M. Geddes Gengras has been exploring the outer edges of synth music for more than 20 years. The Woodstock-via-L.A. experimentalist is probably best known for his work with Sun Araw and the Congos on 2012’s Icon Give Thank, one of the most potent cross-generational collabs of its era. But the bulk of his catalog is crafted in solitude: sweeping, typically lengthy modular synth albums ranging from the strikingly pretty (2022’s Expressed, I Noticed Silence) to the disarmingly heady (the lockdown-era Time Makes Nothing Happen).

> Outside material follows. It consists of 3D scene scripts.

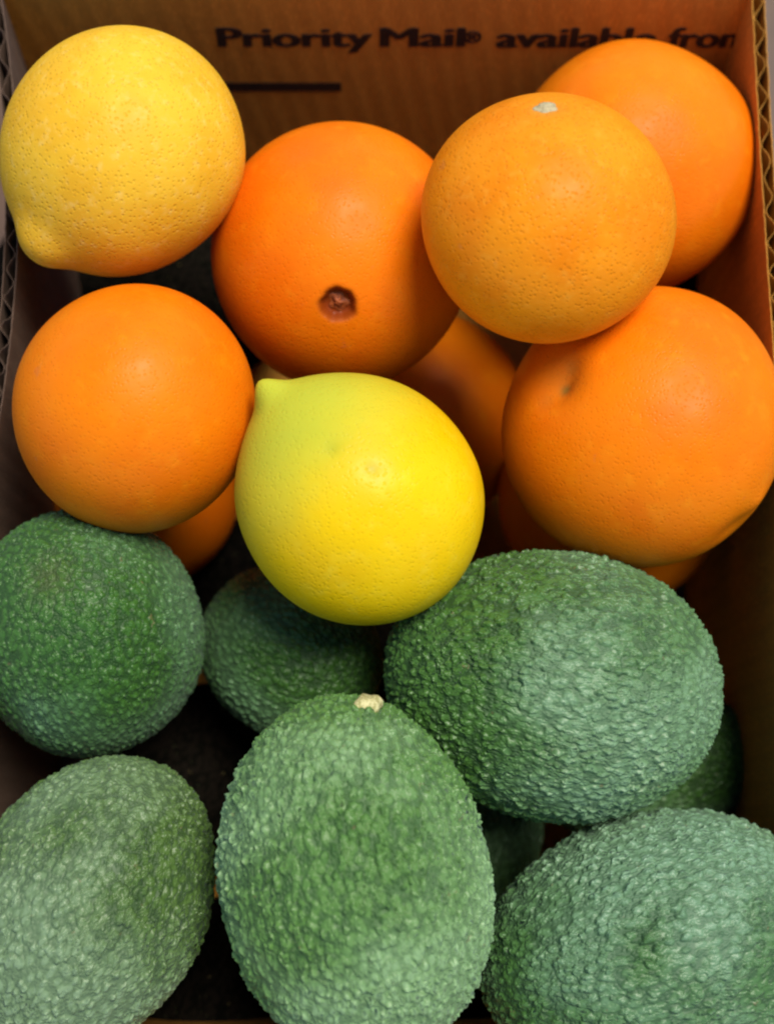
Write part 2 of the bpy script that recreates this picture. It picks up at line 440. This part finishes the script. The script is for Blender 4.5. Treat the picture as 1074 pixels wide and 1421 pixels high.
def local_dir(info, off, b_px):
    xx, yy = off[0] / b_px, -off[1] / b_px; zz = math.sqrt(max(0.02, 1 - xx * xx - yy * yy))
    d = xx * info['u'] + yy * info['v'] + zz * info['w']; d /= np.linalg.norm(d)
    return d @ info['R']

def surf_rad(info, dl):
    V = info['V']; n = np.linalg.norm(V, axis=1); i = np.argmax((V @ dl) / n); return float(n[i])

G_O, G_L, G_A = 'oranges packed in the box', 'lemons in the box', 'avocados packed in the box'
# --- lemons
L1, i1 = fruit('lemon', 172, 211, 0.179, 174, 164, (-0.60, -0.70, 0.30), M_lemon_warm,
     'deep yellow lemon with a blunt nub at its lower left, in the top left corner', 'lemon', G_L,
     nub=(21, 0.23, 2.6), seed=4, lump=0.012)
L2, i2 = fruit('lemon', 497, 690, 0.177, 180, 166, (-0.60, 0.70, 0.20), M_lemon_green,
     'bright yellow lemon tinged green at its pointed tip, in the middle of the fruit', 'lemon', G_L,
     nub=(24, 0.12, 1.9), cone=13, k=0.03, seed=9, lump=0.016,
     dents=[((18, -36), 11, 3.0, 0.45), ((-34, -62), 13, 2.0, 0.25), ((-118, -108), 17, 1.0, 0.6)])
# --- oranges, upper layer
O1, i = fruit('orange', 475, 355, 0.147, 186, 181, (-0.03, -0.335, 0.93), M_orange_navel,
     'orange with a dark round navel facing up, top centre of the box', 'orange', G_O, navel=(20, 15), seed=2, lump=0.014, rings=260, segs=220)
s = i['s']
child_lathe('navel', O1, [(14 * s, -6 * s), (15 * s, 1 * s), (11 * s, 4 * s), (6 * s, 3 * s), (5 * s, 6 * s), (2 * s, 7 * s)], M_navel, (0, 0, 1), i['a'] - 18 * s, 3, wob=0.2)
O2, i = fruit('orange', 189, 567, 0.173, 182, 168, (0.1, 0.35, 0.6), M_orange,
     'smooth round orange by the left wall, directly below the upper left lemon', 'orange', G_O, seed=5, lump=0.015)
O4, i = fruit('orange', 873, 236, 0.133, 174, 172, (0.3, 0.6, 0.2), M_orange,
     'orange in the top right corner, partly hidden behind a rough skinned orange', 'orange', G_O, seed=6, lump=0.014)
O3, i = fruit('orange', 758, 303, 0.199, 168, 176, (0.0, 0.93, 0.38), M_tangerine,
     'rough skinned orange with a pale stem button, lying highest at the upper right', 'orange', G_O, seed=7, lump=0.016,
     dents=[((-1, -150), 23, 3, 0.7)])
dl = local_dir(i, (-1, -152), 176); s = i['s']; rr = surf_rad(i, dl)
child_lathe('stem_button', O3, [(15 * s, -5 * s), (16 * s, 1 * s), (13 * s, 4 * s), (9 * s, 3.5 * s), (8 * s, 7 * s), (5 * s, 8 * s)], M_calyx, dl, rr - 2 * s, 5, wob=0.12)
O5, i = fruit('orange', 890, 592, 0.155, 184, 195, (-0.58, 0.33, 0.74), M_orange,
     'big orange against the right wall with a shallow brown stem dimple at its upper left', 'orange', G_O, seed=8, lump=0.014,
     dents=[((-113, -66), 42, 13, 0.42), ((-117, -58), 16, 6, 1.0), ((-104, -86), 24, 4, 0.5), ((-135, -40), 22, 2, 0.3), ((122, 138), 30, 7, 0.0), ((150, 100), 18, -4, 0.0)])
# --- oranges, lower layer
fruit('orange', 585, 580, 0.050, 150, 148, (0.2, 0.1, 0.9), M_orange,
     'shaded orange deep in the gap right of the greenish yellow lemon', 'orange', G_O, seed=12, lump=0.01)
fruit('orange', 846, 694, 0.074, 150, 152, (0.2, 0.6, 0.3), M_orange,
     'orange under the big right hand orange, peeping out above the largest avocado', 'orange', G_O, seed=13, lump=0.01)
fruit('orange', 203, 686, 0.066, 128, 128, (0.2, 0.6, 0.3), M_orange,
     'orange deep down between the left orange and the round avocado', 'orange', G_O, seed=14, lump=0.01)
# --- avocados
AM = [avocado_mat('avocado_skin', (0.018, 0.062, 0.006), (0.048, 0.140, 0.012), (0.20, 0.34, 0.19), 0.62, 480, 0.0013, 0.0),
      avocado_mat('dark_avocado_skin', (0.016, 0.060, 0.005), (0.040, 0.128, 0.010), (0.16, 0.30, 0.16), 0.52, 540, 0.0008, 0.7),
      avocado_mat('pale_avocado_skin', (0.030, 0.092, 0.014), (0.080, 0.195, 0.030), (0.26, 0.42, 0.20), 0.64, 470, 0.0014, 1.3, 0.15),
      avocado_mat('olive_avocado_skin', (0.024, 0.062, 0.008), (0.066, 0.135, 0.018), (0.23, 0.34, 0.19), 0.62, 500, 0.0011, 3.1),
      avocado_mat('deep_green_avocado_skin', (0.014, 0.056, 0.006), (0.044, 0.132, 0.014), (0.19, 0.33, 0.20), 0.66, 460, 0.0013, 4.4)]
A1, i = fruit('avocado', 120, 874, 0.140, 196, 162, (-0.16, 0.55, 0.80), AM[1],
     'round dark green avocado seen end on by the left wall, below the left orange', 'avocado', G_A, k=0.04, seed=21, lump=0.012, rings=260, segs=380,
     dents=[((-40, -62), 34, 8, 0.25)])
A2, i = fruit('avocado', 405, 905, 0.105, 140, 118, (0.5, -0.3, 0.5), AM[1],
     'shaded avocado tucked beneath the greenish yellow lemon', 'avocado', G_A, k=0.03, seed=22, lump=0.012, rings=200, segs=300)
A3, i = fruit('avocado', 742, 946, 0.149, 236, 187, (-0.97, 0.13, 0.12), AM[0],
     'largest avocado lying on its side below the big right hand orange', 'avocado', G_A, k=0.10, seed=23, lump=0.012, rings=380, segs=420)
A4, i = fruit('avocado', 491, 1200, 0.169, 258, 191, (-0.17, 0.90, 0.36), AM[2],
     'pale green avocado standing stem up with a cream stem stub, bottom centre', 'avocado', G_A, k=0.075, seed=24, lump=0.012, rings=380, segs=420,
     dents=[((17, -199), 26, 3, 0.45)])
dl = local_dir(i, (17, -186), 205); s = i['s']
dl = np.array(dl); rr = surf_rad(i, dl)
child_lathe('stem', A4, [(20 * s, -6 * s), (19 * s, 2 * s), (16 * s, 6 * s), (12 * s, 10 * s), (5 * s, 9 * s)], M_stem, dl, rr - 2 * s, 6, wob=0.14, lobes=4)
A5, i = fruit('avocado', 111, 1266, 0.145, 226, 168, (0.50, 0.78, 0.3), AM[3],
     'avocado in the bottom left corner beside the stem bearing avocado', 'avocado', G_A, k=-0.05, seed=25, lump=0.014, rings=340, segs=400)
A6, i = fruit('avocado', 898, 1315, 0.139, 250, 180, (-0.93, -0.28, 0.2), AM[4],
     'avocado in the bottom right corner, lying below the largest avocado', 'avocado', G_A, k=0.05, seed=26, lump=0.014, rings=340, segs=400)
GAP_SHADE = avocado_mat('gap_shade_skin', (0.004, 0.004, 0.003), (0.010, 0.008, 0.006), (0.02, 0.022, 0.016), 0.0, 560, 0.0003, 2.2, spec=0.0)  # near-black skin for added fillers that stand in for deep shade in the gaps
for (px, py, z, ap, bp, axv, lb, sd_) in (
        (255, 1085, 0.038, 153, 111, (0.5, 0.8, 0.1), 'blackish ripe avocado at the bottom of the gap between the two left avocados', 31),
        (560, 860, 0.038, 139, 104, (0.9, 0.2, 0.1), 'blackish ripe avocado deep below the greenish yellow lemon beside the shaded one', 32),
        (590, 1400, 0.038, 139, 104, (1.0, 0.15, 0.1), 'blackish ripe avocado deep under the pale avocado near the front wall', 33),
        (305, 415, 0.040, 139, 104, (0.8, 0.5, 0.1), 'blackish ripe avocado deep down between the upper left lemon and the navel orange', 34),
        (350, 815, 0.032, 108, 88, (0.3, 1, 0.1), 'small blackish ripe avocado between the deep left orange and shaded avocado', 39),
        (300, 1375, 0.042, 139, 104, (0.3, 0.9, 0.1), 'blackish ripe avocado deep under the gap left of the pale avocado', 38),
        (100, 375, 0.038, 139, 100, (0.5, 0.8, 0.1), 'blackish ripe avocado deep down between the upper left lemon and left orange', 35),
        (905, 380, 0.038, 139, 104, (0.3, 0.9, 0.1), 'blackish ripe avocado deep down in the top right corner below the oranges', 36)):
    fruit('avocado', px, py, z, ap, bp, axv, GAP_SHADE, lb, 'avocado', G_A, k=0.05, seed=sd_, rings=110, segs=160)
fruit('avocado', 905, 1062, 0.066, 150, 112, (0.9, 0.2, 0.1), AM[1],
     'dark avocado by the right wall, almost hidden beneath the two right hand avocados', 'avocado', G_A, k=0.05, seed=27, lump=0.012, rings=160, segs=240)
fruit('avocado', 640, 1150, 0.052, 150, 112, (0.2, 0.9, 0.1), AM[1],
     'dark avocado deep in the gap between the pale and the largest avocado', 'avocado', G_A, k=0.05, seed=28, lump=0.012, rings=160, segs=240)

if '--overlap' in sys.argv or True:
    for ia, A in enumerate(SHAPES):
        Vw = A[6][::37] @ A[2].T + A[1]
        msg = []
        zmin = Vw[:, 2].min()
        if zmin < FLOOR - 0.0005: msg.append('FLOOR %.1fmm' % ((FLOOR - zmin) * 1e3))
        for ib, B in enumerate(SHAPES):
            if ia == ib: continue
            L = (Vw - B[1]) @ B[2]; n = np.linalg.norm(L, axis=1)
            th = np.arccos(np.clip(L[:, 2] / n, -1, 1)); g = n - body_radius(th, B[3], B[4], B[5])
            m = g.min()
            if m < 0.0015: msg.append('%s %.1fmm' % (B[0], m * 1e3))
        print('FIT', A[0], '|', 'z', A[7], '|', '; '.join(msg))
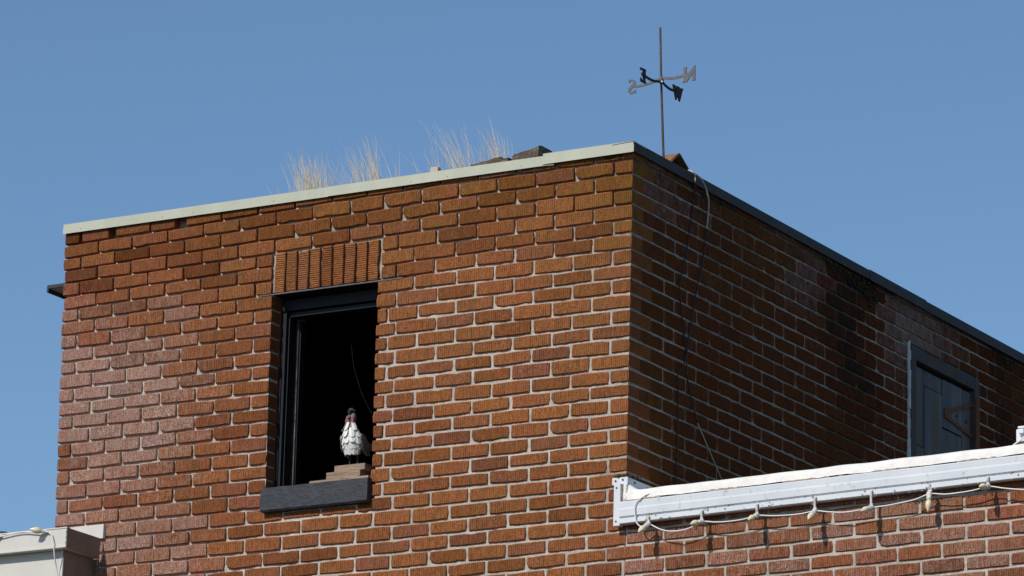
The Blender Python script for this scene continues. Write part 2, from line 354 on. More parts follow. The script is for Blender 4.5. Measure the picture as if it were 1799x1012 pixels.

Guest List marks his first album as a bandleader, corralling 24 guests over nine tracks, and though it might seem like a left turn for Gengras, the liner notes by Wooden Wand’s James Toth assure us it’s not such a huge leap. “An element of indeterminacy necessarily plays a crucial role in the creation of synthesizer music,” Toth writes. “By presenting raw material to his collaborators and providing minimal instructions, Gengras again places his faith in the unpredictable process of chance.”
Consistency is low on the list of priorities for a project like this, and on first listen, Guest List can be a bumpy ride. “All the Light” opens the album with what sounds like a Balearic ballad, something Gigi Masin or Jonny Nash might’ve dreamed up, with crooned vocals from Grey McMurray simmering low in the mix. Nothing else on the record will sound anything like it. Instead, Gengras and his collaborators sprint through Chicago post-rock circa Tortoise’s “Djed” on “The List Is Millions Long,” post-Jazz from Hell hyperprog on “Motore,” spoken word on “The Weather,” pure ambient drift on “Little Tonshi,” and even a rap verse from NYC prankster Lungs on “Soup,” amid stuttering breakbeats from IDM lifer Brian Foote. You probably never expected to hear a “beef/shrimp” joke on an M. Geddes Gengras album, but here we are.
As the album develops, it becomes clear these tracks are united less by a particular sound than by a spirit of musical progressivism. The guests unabashedly chase the prog dragon, not least drummer Greg Fox (Liturgy, Body Meπa), whose fills spill all over “Seven Dials” and “Little Tonshi.” The roster of guitarists is virtuosos-only; Ben Chasny contributes “maggot guitar” to “Laplace/Montagne,” and one of the brightest moments on the record belongs to Hand Habits’ Meg Duffy, who rips a flawless Larry Carlton-style session-cat solo over vaguely Kabbalistic spoken word from Cory Plump on “Seven Dials.” Gengras hangs back, letting his synths thicken the air rather than leaping boldly to the front. This is one of those albums that bears its creator’s name on the spine not because they’re the loudest voice in the mix but because they’re the glue: the one who gathered disparate parts under one roof and prompted them to start jamming.
Some guest-heavy albums, like Beatrice Dillon’s Workaround, seem to pick their contributors based on their ability to strengthen the general hive mind, folding the all-star cast seamlessly into the sound. Others, like Matmos’ The Consuming Flame, only have as much personality as whichever guest is stepping up to the forefront at any given moment. Guest List plays more like the latter. Gengras has assembled a great survey of exciting players in the experimental world, but at this juncture it’s hard to say what they can do for Gengras’ music, rather than what Gengras can do for them by giving them a moment in the spotlight. This newly collaborative approach is promising, but Guest List only hints at the horizons to which Gengras could steer his music by letting more of his friends into the fold. But the potential of his VIP shredder parties is there: As the title of one track suggests, “The List Is Millions Long.”